Le récit qu’entretient Hanouna sur ses émissions, c’est l’idée que lui donne la parole à tout le monde, sous-entendu à ceux qui ne l’ont pas ailleurs. Mais TPMP est surtout la pierre philosophale du populisme. Sous couvert de pluralisme, toutes les questions objectivables y sont présentées comme des opinions, sans vérification des faits. C’est un café du commerce permanent, à l’heure de l’apéro, où on construit une vérité alternative, avec un esprit de communauté – Hanouna et ses « fanzouzes », qui lui sont tout dévoués.

TPMP peut-elle être vue comme l’héritière de ce que Tout le monde en parle était dans les années 2000 ? Thierry Ardisson aussi a eu des invités peu recommandables, comme Alain Soral ou le conspirationniste Thierry Meyssan.

En partie, à ceci près que cette émission était hebdomadaire et que ce genre d’invités ne constituait pas une ligne éditoriale, mais des coups médiatiques et provocateurs que se permettait, de temps en temps, Thierry Ardisson. Chez Hanouna, cela fait système, au service d’un projet politique qui est clair quand on regarde l’ensemble des chaînes de Bolloré.

En dehors de la FI, la gauche a-t-elle voix au chapitre sur TPMP et consorts ?

La gauche représente environ 12 % du temps d’antenne, insoumis compris. La gauche hors FI est soit invisibilisée – c’est le cas du PCF, qui n’existe tout simplement pas, ou des Verts (1,8 % du temps d’antenne) –, soit évoquée de manière systématiquement négative. Anne Hidalgo est victime d’un bashing permanent, en tant que maire de Paris. Cela tranche avec la bienveillance d’Hanouna envers ses invités d’extrême droite, comme Stanislas Rigault, de Génération Z, qu’il contribue à rendre sympathique. Les propositions de gauche ne font par ailleurs jamais l’objet de débat en plateau, là où le moindre fait politique ou parapolitique autour de Zemmour est commenté. Le 6 décembre, l’émission s’est même mise au service de sa propagande électorale, alors qu’il se lamentait d’avoir du mal à réunir ses signatures. Sa vidéo d’appel aux élus, produite exprès pour l’émission, a été relayée telle quelle.

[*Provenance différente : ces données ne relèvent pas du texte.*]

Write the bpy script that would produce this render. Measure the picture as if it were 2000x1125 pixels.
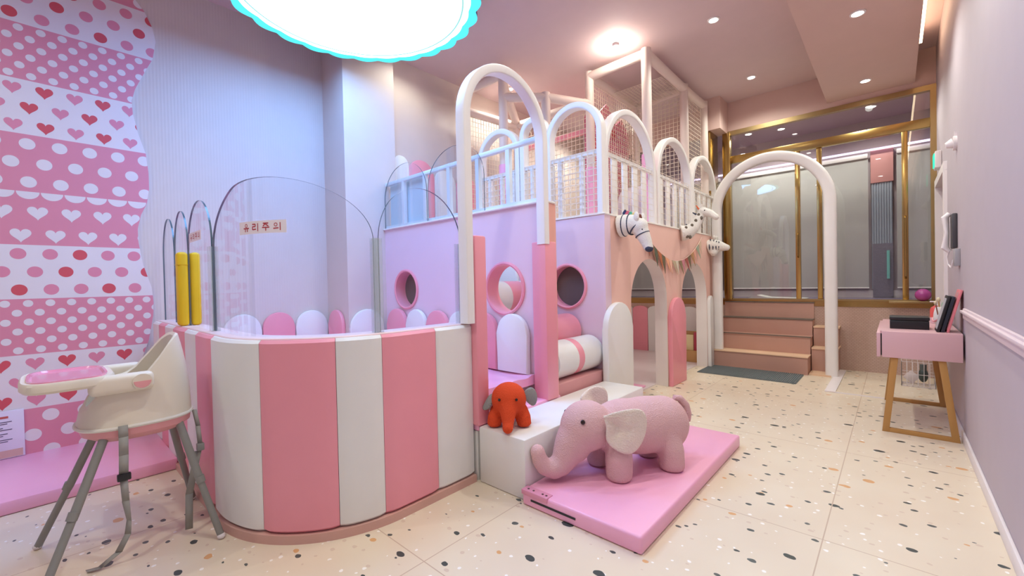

La majorité, aussi, est un bon client…

Oui, il y a une sorte de bénéfice mutuel entre les macronistes et Hanouna. À partir du « happening » de Macron sur TPMP, pendant l’entre-deux-tours de 2017, va s’enclencher une logique de renvoi d’ascenseur entre Hanouna et le gouvernement. Marlène Schiappa a largement contribué à transformer l’animateur des nouilles dans le slip en un incontournable du débat politique, en allant régulièrement sur son plateau, et en déclarant qu’il devrait animer le débat du second tour en 2022. Il devient une courroie de transmission de la communication gouvernementale. Prenez Jean-Michel Blanquer. Il ne voulait pas aller sur TPMP par peur de la grossièreté ou d’être trop bousculé. Résultat, son passage s’est tellement bien passé, les questions étaient si inoffensives, que ses équipes n’ont qu’une envie, c’est d’y retourner.